Here’s the staff editorial’s start and close: “Tornadoes have been hitting the Midwest hard. Last Wednesday, a large tornado killed six people in Harrisburg, Ill.  On Friday, deadly tornadoes hit in five states killing 36 people and leveling small towns. . . . If a tornado touches down while you’re walking to class and you are far from shelter, lie face down in a ditch. Besides protecting yourself from flying debris, this is also a good way to convince the tornado that you are already dead and not worth chasing.  There are many benefits to surviving a tornado, including having a wicked story to tell and not dying.”

For the record, I’m in the slight cringe camp, not the full-on WTF category.  My first impression is that the writer(s)’ intentions were good (on spec, finding a ditch sounds like something I would do if caught outside in a tornado).  But the related jokey feel falls flat in the face of the piece’s start confirming so many recent tornado deaths. The people who are now gone don’t have wicked stories to tell, you know?

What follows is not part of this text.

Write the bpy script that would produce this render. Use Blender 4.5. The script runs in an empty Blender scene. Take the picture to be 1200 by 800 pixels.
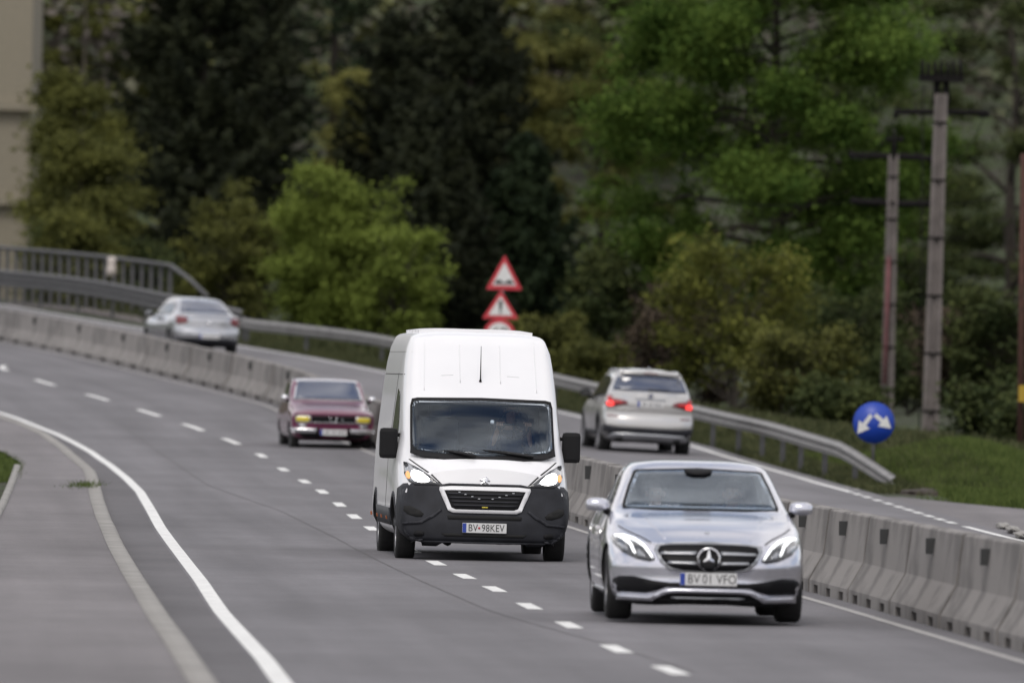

Lesson: Be careful about even the hint of humor when dealing with such a serious, impacting issue or event.

Comments
One Response to “Eastern Illinois Student Newspaper: To Survive a Tornado, Lay in a Ditch, Play Dead & Tell ‘Wicked Story’”
  1. I just heard a well known author (Amos Oz – not an American author, but an Israeli one) talking about “blurring the line between comedy and tragedy” in his writings. It seems that people who often face danger can do this.

    Certainly, serious advice on what to do when a tornado approaches, is necessary.